A short book. Less than 150 pages a good chunk of which were illustrated. So really this is an extended essay on a broad topic - Parliaments and Estates in Europe, covering a broad period period of time from the medieval period to the nineteenth century.
Early on Myers states that Among the misconceptions about the old parliaments of Europe are the notions that representative assemblies on the convenient of Europe were rare, transient, narrow in basis, and weak in power. All these suppositions are untrue. (pp23-24) The rest of the book illustrates that thesis.
Firstly Myers goes as far as taking in to discussion, even if only briefly, the Serbian Sabor and Russian Zemskie Sobor as well as the better known institutions in Western Europe. The downside of the breadth of coverage is that there is no depth - not so much as a case study - and we pass rapidly from Spain to the Netherlands via Switzerland without having broader trends or local particularities drawn out. But he does prove that representative assemblies were widespread across Europe and areas without any at some point were the exception.
Some of those assemblies were transient, or as in the case of the Estates-General in France summoned only rarely - but even in the case of France some of the provincial estates had a continuous existence from the middle ages down to 1789, the estates of Languedoc had permanent officials, collected taxes, organised and carried out public works - lack of an effective national body did not prevent the emergence of active local representative bodies.

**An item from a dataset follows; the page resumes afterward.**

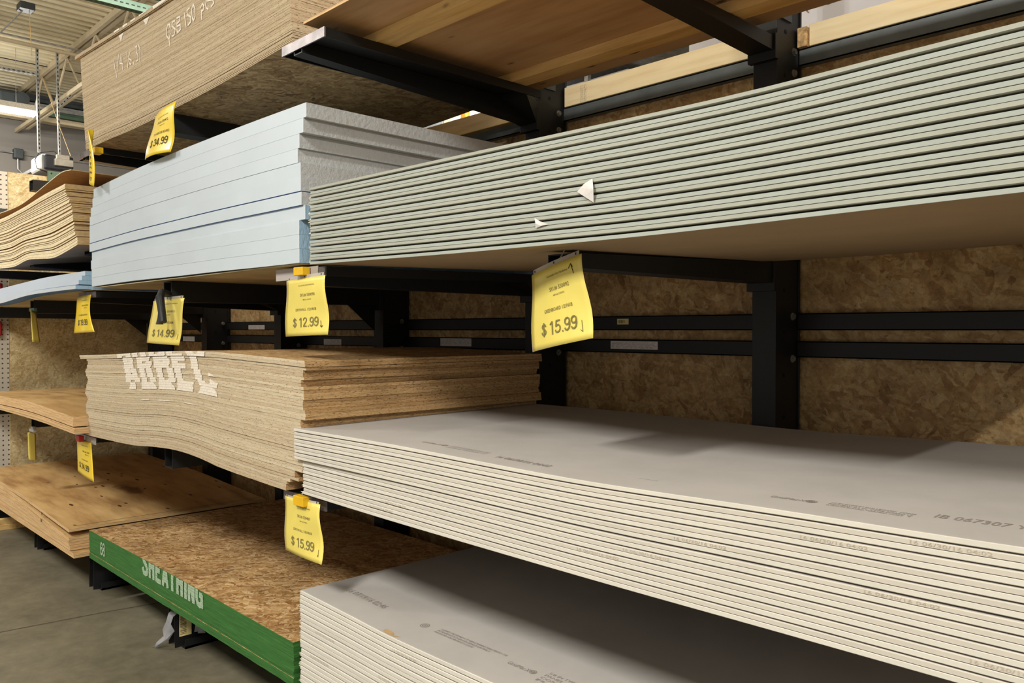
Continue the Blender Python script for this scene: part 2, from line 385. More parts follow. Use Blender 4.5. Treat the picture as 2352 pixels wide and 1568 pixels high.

Generally estates originally represented three or four estates (clergy, nobility and commons, with the commons sometimes split between townsmen and peasants). In Castile splitting off the clergy and nobility may have been a factor in reducing the relevance of the Cortes. Although even when all the estates were represented that did not mean that representation was proportional to population or representative of more than a fairly narrow segment of the people.
Power was perhaps the most difficult point to discuss. Powerful estates, either in terms of having effective executive powers or by being beholden to their electorate could either be discredited through failure (Denmark) or because they were too troublesome (Castile). The potentially pliable English parliament on the other hand survived by virtue of being both useful and benefiting through circumstances.
The virtue of this book is that it denies an easy Whig version of history. Contingency is everything.
A somewhat dry history of the rise and fall of the concept of estates and their use in politics during the transition from Medieval models to modern parlaments. Somewhat choppy since local as well as nationa estates are covered in a multitude of societies and cultures. I learned much about the structure and the functioning of these bodies (and groups) over the period and how they were the bulwarks of conservative thought and action and how they were basically swept away with the French Revolution.